- PROBLEM STATEMENT
Find the lines that contain the word "scene" and copy each one.

- SOURCE MATERIAL
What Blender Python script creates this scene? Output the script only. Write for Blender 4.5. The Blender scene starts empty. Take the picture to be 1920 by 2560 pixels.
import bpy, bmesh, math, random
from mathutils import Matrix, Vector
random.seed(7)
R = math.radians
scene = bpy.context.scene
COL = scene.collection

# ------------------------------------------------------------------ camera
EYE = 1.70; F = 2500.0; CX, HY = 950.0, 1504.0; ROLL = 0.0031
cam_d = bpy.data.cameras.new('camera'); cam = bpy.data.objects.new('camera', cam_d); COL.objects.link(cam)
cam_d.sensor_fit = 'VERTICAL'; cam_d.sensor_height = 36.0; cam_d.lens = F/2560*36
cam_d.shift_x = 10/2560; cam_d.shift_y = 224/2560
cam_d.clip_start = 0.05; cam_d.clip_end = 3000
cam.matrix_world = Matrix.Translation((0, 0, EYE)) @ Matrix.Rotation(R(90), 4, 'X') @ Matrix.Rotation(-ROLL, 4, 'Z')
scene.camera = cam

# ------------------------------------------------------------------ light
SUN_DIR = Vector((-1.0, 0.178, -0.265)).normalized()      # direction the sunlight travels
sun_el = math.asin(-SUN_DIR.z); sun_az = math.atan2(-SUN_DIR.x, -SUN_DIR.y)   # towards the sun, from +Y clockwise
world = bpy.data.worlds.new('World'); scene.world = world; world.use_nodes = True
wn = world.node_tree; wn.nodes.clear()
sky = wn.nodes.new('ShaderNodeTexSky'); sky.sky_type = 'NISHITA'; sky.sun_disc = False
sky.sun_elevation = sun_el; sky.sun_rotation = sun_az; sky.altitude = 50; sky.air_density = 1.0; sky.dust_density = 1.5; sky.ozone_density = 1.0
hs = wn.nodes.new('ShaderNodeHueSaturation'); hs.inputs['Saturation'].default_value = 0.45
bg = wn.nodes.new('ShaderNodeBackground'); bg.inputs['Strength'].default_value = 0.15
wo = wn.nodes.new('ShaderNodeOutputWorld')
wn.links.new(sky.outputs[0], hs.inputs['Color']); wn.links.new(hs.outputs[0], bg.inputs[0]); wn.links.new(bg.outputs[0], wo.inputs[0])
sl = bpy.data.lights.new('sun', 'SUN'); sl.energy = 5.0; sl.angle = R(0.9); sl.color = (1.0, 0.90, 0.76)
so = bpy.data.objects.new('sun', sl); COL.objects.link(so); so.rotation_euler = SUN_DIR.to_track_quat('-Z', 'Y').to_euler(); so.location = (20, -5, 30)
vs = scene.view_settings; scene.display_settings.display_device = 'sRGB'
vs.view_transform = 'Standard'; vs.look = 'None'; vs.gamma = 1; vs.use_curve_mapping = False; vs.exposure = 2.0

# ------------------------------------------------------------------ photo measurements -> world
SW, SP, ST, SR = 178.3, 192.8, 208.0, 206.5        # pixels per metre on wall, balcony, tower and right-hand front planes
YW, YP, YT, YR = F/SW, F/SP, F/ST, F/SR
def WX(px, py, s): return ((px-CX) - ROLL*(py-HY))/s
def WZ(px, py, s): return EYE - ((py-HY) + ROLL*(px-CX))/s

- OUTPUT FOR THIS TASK
What Blender Python script creates this scene? Output the script only. Write for Blender 4.5. The Blender scene starts empty. Take the picture to be 1920 by 2560 pixels.
scene = bpy.context.scene
COL = scene.collection
scene.camera = cam
world = bpy.data.worlds.new('World'); scene.world = world; world.use_nodes = True
vs = scene.view_settings; scene.display_settings.display_device = 'sRGB'